Expecting parent to make decisions about every single peace of content (website, YT, video) their child, even if older, watches without providing any guidance and defaults is not practical at all and due to that is guaranteed to fail.

To be frank you comment is completely quixotic, lacking any relation to the reality most parents live in today.

Random person jumping in to say, the original comment from 'Bender' is what is agreed with by almost every human I've spoken to. It is most definitely the take of every parent in my social circle, the vast majority of whom are outside of the tech space.
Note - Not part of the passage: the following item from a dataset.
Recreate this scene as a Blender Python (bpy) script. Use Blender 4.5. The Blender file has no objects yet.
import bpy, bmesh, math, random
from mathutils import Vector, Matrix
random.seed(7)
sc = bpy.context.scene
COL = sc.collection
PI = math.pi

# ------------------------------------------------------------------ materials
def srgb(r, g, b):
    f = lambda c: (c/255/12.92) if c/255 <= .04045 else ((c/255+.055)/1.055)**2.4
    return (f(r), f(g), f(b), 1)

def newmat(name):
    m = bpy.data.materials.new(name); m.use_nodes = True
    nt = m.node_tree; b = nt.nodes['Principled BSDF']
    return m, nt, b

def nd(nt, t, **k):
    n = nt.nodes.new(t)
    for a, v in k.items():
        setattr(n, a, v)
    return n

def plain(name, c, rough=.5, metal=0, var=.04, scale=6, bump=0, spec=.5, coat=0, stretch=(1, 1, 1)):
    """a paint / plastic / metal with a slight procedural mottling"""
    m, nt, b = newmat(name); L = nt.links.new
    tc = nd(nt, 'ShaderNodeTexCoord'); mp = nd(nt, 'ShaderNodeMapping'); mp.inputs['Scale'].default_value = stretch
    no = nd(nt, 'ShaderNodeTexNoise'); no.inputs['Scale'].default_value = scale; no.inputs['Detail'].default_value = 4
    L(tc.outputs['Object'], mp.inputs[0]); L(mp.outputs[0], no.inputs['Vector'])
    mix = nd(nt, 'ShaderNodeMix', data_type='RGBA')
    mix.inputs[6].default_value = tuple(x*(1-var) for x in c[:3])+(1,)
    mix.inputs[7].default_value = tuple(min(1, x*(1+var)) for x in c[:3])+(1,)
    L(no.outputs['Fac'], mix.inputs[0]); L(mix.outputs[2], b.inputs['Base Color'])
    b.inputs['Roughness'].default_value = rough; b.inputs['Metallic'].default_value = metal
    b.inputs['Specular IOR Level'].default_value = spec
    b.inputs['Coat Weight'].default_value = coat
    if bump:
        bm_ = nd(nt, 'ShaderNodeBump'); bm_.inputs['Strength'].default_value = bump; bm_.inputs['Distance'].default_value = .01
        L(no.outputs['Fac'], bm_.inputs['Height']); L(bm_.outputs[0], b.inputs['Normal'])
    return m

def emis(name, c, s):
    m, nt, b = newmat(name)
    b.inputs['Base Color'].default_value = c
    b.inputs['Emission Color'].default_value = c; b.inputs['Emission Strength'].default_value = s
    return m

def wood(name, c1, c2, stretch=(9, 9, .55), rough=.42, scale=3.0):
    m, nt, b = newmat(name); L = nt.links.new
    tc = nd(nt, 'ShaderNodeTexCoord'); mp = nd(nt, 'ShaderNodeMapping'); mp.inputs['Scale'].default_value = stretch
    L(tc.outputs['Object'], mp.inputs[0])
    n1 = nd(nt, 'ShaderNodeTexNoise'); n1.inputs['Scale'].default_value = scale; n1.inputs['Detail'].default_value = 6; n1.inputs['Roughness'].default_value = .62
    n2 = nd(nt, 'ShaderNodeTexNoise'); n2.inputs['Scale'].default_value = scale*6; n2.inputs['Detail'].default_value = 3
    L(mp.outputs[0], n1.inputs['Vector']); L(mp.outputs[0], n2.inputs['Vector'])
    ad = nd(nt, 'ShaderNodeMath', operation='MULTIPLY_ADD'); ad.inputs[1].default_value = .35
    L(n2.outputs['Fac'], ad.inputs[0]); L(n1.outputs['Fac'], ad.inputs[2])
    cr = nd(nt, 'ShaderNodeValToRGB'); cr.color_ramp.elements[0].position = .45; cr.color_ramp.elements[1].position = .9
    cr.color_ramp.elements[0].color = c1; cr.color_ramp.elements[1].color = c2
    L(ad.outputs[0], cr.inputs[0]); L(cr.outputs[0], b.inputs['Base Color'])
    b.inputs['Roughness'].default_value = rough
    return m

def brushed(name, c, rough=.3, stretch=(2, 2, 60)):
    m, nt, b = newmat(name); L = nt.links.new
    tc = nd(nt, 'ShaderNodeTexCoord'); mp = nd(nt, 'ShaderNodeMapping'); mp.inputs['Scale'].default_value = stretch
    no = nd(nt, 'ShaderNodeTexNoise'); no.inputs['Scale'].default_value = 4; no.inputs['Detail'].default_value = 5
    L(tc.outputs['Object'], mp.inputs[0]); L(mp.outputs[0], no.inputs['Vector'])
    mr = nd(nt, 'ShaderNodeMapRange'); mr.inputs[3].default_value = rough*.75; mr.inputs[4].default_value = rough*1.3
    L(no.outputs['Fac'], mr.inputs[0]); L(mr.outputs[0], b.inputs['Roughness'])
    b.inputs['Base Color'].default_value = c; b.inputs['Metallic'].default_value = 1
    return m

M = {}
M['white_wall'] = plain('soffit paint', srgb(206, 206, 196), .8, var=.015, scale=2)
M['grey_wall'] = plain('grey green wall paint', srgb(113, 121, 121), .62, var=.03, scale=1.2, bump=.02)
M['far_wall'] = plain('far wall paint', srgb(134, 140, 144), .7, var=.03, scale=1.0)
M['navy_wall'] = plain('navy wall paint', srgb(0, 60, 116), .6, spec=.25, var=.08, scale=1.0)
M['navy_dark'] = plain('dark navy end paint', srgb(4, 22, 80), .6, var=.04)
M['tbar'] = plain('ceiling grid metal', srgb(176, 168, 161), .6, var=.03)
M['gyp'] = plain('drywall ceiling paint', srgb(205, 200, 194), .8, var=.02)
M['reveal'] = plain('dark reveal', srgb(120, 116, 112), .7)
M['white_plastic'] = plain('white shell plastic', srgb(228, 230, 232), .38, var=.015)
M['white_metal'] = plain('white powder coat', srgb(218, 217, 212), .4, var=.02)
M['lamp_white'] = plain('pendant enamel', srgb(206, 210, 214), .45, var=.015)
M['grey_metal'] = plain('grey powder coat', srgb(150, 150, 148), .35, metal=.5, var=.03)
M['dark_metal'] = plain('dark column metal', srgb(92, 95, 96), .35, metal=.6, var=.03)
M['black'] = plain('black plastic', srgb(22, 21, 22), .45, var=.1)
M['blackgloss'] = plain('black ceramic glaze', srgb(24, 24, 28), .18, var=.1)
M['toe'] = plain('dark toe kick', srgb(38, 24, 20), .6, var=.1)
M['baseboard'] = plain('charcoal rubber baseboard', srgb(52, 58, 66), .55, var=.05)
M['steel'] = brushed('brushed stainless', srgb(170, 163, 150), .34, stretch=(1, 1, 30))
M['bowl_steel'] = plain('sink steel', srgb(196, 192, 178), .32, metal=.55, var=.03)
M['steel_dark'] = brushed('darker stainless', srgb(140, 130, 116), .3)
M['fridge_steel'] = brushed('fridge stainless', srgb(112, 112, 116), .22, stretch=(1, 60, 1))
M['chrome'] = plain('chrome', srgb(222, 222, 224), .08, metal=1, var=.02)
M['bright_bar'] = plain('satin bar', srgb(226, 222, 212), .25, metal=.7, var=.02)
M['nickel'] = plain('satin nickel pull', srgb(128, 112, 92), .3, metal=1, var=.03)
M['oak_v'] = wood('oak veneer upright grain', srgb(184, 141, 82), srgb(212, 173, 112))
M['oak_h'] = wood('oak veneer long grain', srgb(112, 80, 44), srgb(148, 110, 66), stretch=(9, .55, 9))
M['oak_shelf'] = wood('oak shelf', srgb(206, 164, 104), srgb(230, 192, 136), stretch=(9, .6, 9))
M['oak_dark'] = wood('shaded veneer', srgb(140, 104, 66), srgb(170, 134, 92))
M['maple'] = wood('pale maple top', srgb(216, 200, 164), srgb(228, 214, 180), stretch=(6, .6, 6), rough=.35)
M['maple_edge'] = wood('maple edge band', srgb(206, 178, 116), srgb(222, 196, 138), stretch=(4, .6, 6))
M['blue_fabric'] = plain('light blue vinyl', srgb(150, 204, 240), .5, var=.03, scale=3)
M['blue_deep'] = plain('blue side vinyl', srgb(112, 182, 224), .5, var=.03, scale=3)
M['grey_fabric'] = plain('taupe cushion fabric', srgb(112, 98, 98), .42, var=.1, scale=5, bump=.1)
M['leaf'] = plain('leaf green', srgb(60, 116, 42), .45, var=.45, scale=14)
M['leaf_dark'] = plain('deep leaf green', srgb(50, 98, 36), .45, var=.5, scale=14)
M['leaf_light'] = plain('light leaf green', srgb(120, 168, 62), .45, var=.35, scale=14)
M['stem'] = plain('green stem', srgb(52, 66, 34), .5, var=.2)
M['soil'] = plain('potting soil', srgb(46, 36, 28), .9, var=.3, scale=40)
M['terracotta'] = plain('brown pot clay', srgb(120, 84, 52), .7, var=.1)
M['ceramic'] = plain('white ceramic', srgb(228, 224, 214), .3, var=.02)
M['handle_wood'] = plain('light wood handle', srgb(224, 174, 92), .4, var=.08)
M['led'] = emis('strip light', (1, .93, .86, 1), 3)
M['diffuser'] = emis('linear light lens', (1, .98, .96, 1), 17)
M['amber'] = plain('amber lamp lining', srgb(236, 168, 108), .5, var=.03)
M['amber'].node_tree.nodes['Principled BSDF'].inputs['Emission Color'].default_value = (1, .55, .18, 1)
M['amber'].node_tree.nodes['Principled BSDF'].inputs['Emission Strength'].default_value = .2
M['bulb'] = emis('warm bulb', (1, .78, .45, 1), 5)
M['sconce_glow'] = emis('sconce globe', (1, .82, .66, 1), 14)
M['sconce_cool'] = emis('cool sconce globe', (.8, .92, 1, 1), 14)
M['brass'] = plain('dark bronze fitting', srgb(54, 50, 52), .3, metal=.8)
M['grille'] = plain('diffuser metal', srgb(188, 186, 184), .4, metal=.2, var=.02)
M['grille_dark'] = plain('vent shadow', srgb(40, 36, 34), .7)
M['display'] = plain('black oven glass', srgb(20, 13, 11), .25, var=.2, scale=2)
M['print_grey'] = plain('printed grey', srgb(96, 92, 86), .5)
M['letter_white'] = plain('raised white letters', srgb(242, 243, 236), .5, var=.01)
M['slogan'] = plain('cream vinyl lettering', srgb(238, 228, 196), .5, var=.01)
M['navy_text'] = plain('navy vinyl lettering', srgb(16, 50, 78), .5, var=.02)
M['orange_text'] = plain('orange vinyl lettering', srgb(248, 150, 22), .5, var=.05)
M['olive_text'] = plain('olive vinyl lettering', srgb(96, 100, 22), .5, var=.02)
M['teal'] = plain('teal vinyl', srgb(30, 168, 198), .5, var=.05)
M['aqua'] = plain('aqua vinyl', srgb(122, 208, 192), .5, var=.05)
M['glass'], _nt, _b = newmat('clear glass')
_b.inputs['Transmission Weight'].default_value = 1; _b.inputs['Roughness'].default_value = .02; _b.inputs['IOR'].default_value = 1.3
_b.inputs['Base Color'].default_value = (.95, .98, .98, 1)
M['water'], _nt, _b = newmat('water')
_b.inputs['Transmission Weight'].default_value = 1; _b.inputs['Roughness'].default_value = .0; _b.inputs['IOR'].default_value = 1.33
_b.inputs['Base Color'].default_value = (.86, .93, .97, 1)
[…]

The issue you're describing is strictly one of parenting, and not one that can or should be handled via some government agency. Their (Bender's) suggestion is actually the best that I've seen for handling this issue, and the only one I believe those I know would all happily agree with.

On a side note, this entire comment of yours is very unhinged. I'd wager you're far far far from being aware of the 'reality most parents live in today', based off of what you've said here.

> Or just not have it at all? What is wrong with parental controls AND parenting?

It doesn't hand over control of computing to governments

It solves the problem of your kid borrowing a phone from another kid at school.
Does it though? Unless all countries unify their laws regarding this matter it will fail in the same way that blacklist filtering does.

Also I'm not convinced that borrowing a device presents a new or different failure mode. Children could always obtain physical contraband from their friends so nothing has changed here.

no it doesn't

also doesn't need to IMHO

it solves the problem of it being too trivial for a 12 year old to access content which at best is quite problematic and at worst outright traumatizing

as in, the same reason we have laws that a clerk glances at the age on you id if you look young and buy alcohol but your parent are still allowed to let you drink with them if they think its right (or what a 16+ movie with them etc. etc.)

this is also why it really shouldn't be anything much more fancy then parent controls checking min age of content locally / indication of age for feed fetching. Everything else is disproportional (unrelated from all the other issue it might have).

Ideally, they'd require OS (desktop and mobile) to have an adult mode and a restricted mode (set up by the adults when they buy the device), and then let third-party apps confirm the status (e.g., age) in the latter case. Then you have minimal privacy issues and many parents actually want something like this.
yes pretty much
> it's the only form of "age verification" which can be done in a somewhat privacy respecting way (as in at most leak the age)

could. But Google, Microsoft and Meta do not want to do it this way. They want to sell your personal data, the more, the better.